Classes & Obits

Class Note 1986

Issue

November-December 2025

Class Note 1986. I hope everyone is looking forward to our upcoming 40th reunion! Be on the lookout for more information coming to you in the mail and your inbox! Mark your calendar and save the dates: Thursday-Sunday, June 18-21, 2026. Don’t you want to get your news in person from your fellow classmates in addition to hearing about them in this wonderful magazine?
I recently heard from Kevin Curnin, who responded to DAM’s request for authors to showcase their books. His recently published novel is called The More We Take, and it’s about three Nebraskans trying to make sense of their lives and the turbulent history of Nebraska and the High Plains, from the war on Indigenous peoples in the 1800s to the decimation of their stolen land and waters in the present. The book is literary fiction that blends drama, historical fiction, and magical realism. His main characters are brave but no match for “big agriculture” until they are helped by the Sky Council: legendary Lakota chiefs such as Red Cloud and Crazy Horse and Indigenous female mavericks such as Josephine Waggoner and Ada Deer.

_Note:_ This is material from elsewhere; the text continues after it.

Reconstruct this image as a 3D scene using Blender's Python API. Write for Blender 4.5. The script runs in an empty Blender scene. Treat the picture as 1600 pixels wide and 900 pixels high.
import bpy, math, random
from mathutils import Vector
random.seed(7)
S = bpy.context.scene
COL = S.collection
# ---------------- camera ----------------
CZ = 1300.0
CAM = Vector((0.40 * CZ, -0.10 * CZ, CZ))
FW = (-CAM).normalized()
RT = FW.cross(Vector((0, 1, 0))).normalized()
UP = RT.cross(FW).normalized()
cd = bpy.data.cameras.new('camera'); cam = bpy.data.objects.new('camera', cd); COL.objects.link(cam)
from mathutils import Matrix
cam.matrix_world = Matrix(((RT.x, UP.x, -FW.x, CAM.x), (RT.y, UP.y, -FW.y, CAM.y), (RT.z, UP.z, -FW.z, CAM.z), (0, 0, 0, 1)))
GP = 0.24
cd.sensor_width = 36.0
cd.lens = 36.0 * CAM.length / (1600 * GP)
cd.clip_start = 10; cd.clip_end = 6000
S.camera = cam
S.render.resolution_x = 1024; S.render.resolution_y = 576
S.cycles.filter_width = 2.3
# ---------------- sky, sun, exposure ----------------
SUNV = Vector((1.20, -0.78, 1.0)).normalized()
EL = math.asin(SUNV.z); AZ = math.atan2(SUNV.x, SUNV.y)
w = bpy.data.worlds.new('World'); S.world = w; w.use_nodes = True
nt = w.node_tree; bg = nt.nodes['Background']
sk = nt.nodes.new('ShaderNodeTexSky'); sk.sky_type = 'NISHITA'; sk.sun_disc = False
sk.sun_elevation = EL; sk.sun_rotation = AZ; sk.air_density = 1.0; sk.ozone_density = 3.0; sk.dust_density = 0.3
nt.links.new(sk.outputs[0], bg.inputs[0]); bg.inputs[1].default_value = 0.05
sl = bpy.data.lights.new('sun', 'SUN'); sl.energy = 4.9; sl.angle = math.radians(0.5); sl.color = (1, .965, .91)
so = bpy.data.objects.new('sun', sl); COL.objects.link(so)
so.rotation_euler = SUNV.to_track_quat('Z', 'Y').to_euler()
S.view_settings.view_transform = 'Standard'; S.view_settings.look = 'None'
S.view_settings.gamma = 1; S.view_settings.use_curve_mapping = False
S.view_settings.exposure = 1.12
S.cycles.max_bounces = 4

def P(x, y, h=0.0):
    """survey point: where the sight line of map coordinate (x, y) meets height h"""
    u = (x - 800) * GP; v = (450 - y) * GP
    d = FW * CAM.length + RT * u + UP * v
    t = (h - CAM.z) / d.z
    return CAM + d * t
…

Chief Justice John Marshall makes an appearance as does General William Tecumseh Sherman. The story explores how law, religion, and technology helped to nearly eradicate the Plains tribes and how those same instruments can either create or avoid a second ecological desecration today. Kevin states, “The book is timely. Climate, science, law and power, Indigenous rights, and religion are in the headlines every day. People are interested in exploring where they stand in relationship to these issues, but they’re hard to wrestle with head on. Fiction gives us a chance to understand and discuss them in new light.” One of his reviewers, who calls it “an inventive and fearless novel,” is classmate Allison Barlow, who is the executive director of Johns Hopkins University Center for Indigenous Health.
Tony Stearns retired at the end of January. He was a paralegal for many years, most recently with the U.S. Securities and Exchange Commission. Some of the things he is looking forward to in retirement are learning Spanish and playing more tennis. He has been married for six years to Sara and has two stepchildren, Samantha, 20, and Erik, 15.
Karen Voss Gruzen has been married to Alex for 32 years. They raised four children—Elsa, Sonja, Ava, and Bear—who range in age from 29 to 24. Now that their youngest has flown the coop, they are enjoying life as empty nesters in Cambridge, Massachusetts, and Crested Butte, Colorado. The two locales offer them a great life balance with winter skiing and summer hiking in Colorado and the hustle and bustle of city life in Massachusetts and the New England region after many years in Texas.
We have lost several classmates in recent months. Josephine “Jo” Buford Siegfried died on April 5, and Paul Korfonta passed away on July 11 following a stroke.